Directions = Separate out the lines that hold "scene".

Supplied information =
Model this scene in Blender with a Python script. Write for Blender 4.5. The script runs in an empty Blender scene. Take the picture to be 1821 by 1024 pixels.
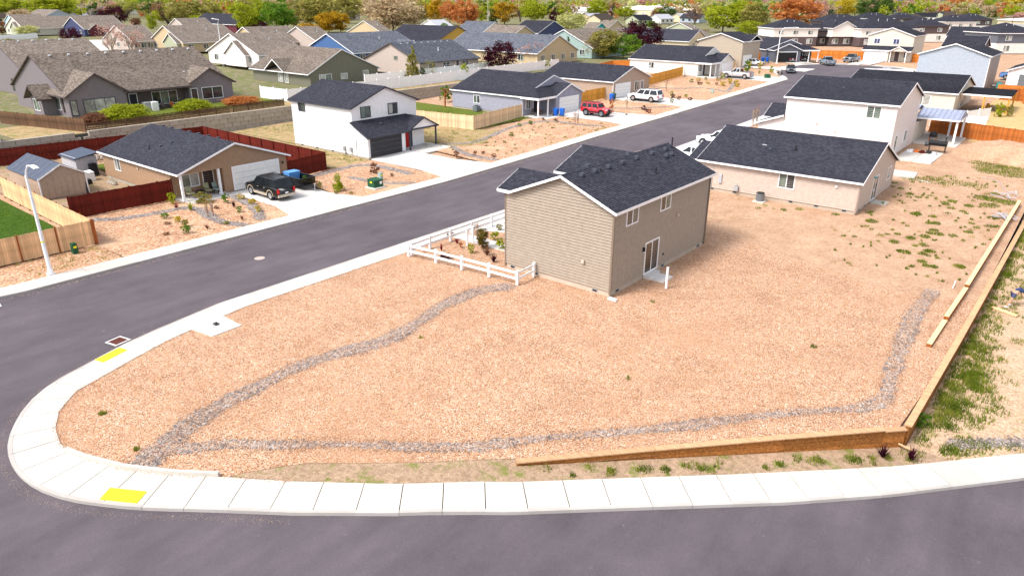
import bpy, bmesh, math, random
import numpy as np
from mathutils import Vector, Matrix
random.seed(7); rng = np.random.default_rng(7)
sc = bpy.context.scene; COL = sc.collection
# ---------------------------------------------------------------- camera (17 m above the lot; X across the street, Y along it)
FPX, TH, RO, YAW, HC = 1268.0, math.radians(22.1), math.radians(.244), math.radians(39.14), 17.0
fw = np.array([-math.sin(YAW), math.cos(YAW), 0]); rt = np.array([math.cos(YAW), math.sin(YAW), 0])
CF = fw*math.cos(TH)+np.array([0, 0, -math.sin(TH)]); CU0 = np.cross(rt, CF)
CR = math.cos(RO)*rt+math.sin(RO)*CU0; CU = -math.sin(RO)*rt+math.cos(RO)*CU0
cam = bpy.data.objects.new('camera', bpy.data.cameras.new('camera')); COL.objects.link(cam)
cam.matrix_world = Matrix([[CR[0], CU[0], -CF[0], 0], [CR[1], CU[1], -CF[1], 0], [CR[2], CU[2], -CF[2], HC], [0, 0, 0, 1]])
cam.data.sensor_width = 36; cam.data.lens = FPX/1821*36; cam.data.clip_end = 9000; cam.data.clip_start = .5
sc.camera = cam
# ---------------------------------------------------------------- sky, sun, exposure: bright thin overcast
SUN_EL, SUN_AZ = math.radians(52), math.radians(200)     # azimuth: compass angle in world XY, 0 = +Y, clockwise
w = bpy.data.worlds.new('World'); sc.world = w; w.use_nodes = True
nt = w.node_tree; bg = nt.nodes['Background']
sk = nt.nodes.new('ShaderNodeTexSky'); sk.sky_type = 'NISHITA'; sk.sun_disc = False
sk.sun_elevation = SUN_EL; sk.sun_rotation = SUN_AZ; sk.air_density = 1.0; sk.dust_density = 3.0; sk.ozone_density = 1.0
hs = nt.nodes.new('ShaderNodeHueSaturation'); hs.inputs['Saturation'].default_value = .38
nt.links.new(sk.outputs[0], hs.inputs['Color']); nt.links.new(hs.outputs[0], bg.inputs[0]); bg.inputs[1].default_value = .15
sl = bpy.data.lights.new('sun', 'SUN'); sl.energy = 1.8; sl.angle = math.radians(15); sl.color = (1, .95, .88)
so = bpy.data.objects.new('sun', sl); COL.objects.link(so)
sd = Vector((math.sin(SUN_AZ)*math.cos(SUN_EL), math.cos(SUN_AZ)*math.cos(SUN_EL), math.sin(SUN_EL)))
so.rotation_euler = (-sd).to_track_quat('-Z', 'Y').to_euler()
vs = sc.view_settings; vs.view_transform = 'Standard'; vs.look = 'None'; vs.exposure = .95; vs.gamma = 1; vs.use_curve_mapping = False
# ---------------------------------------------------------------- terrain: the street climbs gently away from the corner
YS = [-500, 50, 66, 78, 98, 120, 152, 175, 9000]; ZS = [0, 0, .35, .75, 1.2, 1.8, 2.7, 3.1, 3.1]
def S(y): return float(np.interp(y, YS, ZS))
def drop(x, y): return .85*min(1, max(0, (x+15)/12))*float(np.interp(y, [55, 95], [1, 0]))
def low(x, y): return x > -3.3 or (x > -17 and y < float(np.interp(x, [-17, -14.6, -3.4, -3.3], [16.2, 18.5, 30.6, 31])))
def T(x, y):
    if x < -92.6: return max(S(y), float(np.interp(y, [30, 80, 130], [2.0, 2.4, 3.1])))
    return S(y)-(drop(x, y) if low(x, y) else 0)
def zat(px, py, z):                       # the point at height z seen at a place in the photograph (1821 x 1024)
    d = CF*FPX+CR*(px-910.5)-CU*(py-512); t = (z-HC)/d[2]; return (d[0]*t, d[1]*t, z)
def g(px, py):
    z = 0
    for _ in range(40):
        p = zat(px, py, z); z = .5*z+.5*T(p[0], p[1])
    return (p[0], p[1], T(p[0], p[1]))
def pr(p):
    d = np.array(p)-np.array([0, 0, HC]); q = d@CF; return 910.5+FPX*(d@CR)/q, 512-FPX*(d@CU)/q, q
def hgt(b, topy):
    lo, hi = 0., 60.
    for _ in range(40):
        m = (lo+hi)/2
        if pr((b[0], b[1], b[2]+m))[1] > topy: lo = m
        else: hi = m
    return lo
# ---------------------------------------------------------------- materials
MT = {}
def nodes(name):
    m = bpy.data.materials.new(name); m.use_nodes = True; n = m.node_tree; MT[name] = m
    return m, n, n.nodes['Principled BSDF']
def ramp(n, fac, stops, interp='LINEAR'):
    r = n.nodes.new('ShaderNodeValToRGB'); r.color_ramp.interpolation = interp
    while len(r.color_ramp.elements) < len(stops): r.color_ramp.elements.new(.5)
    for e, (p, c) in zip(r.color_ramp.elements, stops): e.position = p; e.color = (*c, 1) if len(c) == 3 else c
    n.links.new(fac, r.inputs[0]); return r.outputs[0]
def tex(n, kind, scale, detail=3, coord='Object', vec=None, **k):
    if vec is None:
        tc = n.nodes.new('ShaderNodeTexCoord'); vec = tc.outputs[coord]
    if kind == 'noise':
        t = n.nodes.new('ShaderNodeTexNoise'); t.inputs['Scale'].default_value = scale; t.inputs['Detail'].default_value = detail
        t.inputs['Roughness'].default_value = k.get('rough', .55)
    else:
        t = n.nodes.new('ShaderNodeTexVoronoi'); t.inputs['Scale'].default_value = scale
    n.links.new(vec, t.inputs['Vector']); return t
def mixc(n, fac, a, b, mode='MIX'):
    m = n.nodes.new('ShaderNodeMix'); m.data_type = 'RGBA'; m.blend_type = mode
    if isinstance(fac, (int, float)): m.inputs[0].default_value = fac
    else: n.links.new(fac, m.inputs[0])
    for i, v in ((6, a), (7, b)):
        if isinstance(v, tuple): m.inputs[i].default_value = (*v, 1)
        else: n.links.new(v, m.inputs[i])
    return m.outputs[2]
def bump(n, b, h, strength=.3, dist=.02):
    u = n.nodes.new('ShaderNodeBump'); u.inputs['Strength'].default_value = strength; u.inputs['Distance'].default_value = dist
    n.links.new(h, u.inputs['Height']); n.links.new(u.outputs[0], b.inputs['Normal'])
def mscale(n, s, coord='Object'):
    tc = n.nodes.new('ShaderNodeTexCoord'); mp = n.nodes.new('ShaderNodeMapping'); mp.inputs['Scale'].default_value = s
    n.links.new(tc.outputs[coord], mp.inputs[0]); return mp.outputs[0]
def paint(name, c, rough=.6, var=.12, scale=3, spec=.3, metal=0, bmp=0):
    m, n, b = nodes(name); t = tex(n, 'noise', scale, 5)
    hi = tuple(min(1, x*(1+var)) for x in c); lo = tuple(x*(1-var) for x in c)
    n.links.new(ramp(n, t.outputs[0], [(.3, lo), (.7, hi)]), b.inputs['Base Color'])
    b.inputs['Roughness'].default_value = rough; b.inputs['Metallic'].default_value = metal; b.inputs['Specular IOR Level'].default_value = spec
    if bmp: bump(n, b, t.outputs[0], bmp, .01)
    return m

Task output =
Model this scene in Blender with a Python script. Write for Blender 4.5. The script runs in an empty Blender scene. Take the picture to be 1821 by 1024 pixels.
sc = bpy.context.scene; COL = sc.collection